香取 照幸(かとり てるゆき)/上智大学総合人間科学部教授、一般社団法人未来研究所臥龍代表理事

※この記事は、2017年10月16日に「Web年金時代」に掲載されたものです。

みなさんこんにちは。今回は「アゼルバイジャンのIT事情」の後編、最終回です。本稿も外務省ともアゼルバイジャン大使館とも一切関係がありません。全て筆者個人の意見です。念のため。

着任最初の誕生日を現地職員に祝ってもらう

その前にちょっと「柔らかい話題」を一つ。

過日こちらで最初の誕生日を迎えました。

ここアゼルバイジャンでは、慶事・お祝いごとがあると、そのおめでたいことがあった本人が職場の仲間や友人にケーキなどを振る舞う、という習慣があります。

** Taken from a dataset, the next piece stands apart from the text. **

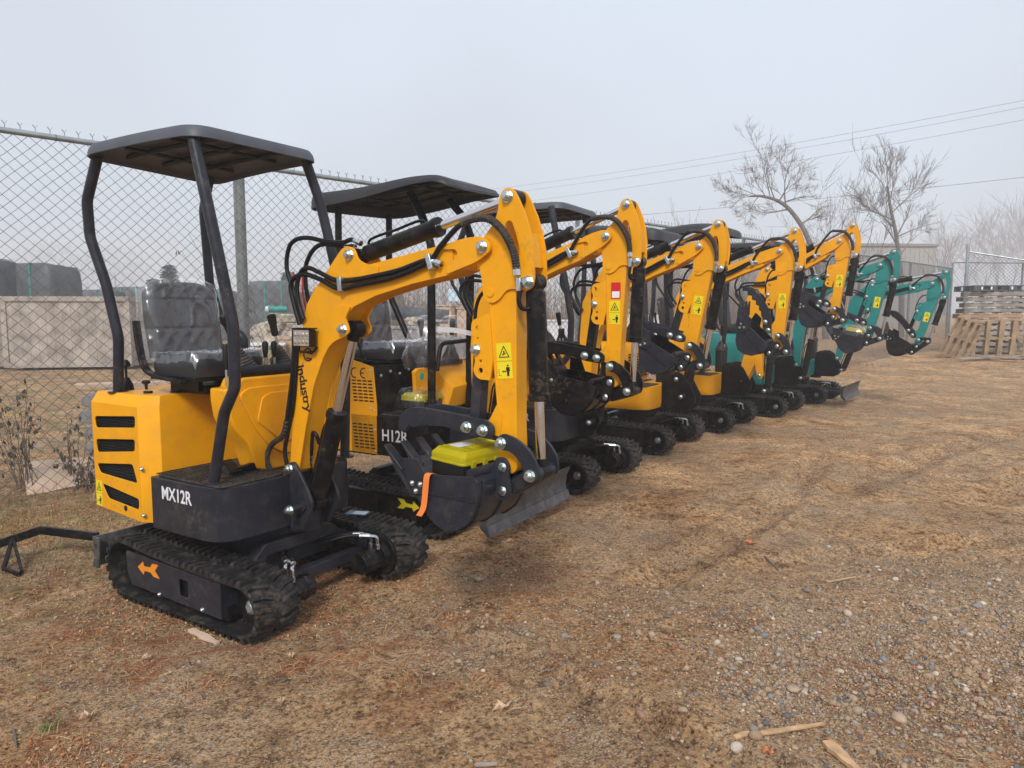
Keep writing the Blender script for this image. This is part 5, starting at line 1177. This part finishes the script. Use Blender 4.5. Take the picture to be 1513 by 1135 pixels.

こちらにきてから、「今日は誰々さんの誕生日です」とか「誰々さんのところにお子さんが生まれました」「誰々さんが婚約しました」「息子さんが無事割礼を済ませました」と言って、その度に秘書が「お祝い」ケーキを持ってきます。

私も6月に初孫が生まれた時に館員・現地職員みんなにケーキを配りました。すると現地職員が次々に「おめでとうございます」と大使室にお祝いを言いにきてくれました。公邸の警備担当職員まで私に声をかけてくれました。

で、自分の誕生日当日、私としては二度目の「ケーキ配り」に臨むべく出勤したところ、大使室のドアにこんなお祝いの飾りが付いていました。

なかなかうちの現地職員も粋なことをする、と感心しながら、とても嬉しく思いました。

住民のクレーム対応と職員のメンタル対策はなかなかなもの

で。本題に入ります。閑話休題。

前回、ASANセンターという、この国の「電子政府」の取り組みについて紹介しました。

IDカード一枚で、ワンストップ・ペーパーレスで各種行政手続・行政サービスが迅速に受けられる。実際に「電子政府」が機能するとどうなるのか、ハード・ソフト両面でのITインフラをきちんと整備すればこれだけのことができる。

この国ではその姿を具体的に見ることができます。

今回は、電子政府を実現することのもう一つの大きな意味、「汚職と腐敗の根絶」について考えます。

その前に。このASANセンターには、前回お話ししたこと以外にも、私が感心したことがいくつかありました。今日の本題に入る前に、ちょっとだけお話ししたいと思います。

第一は、「住民のクレーム対応」です。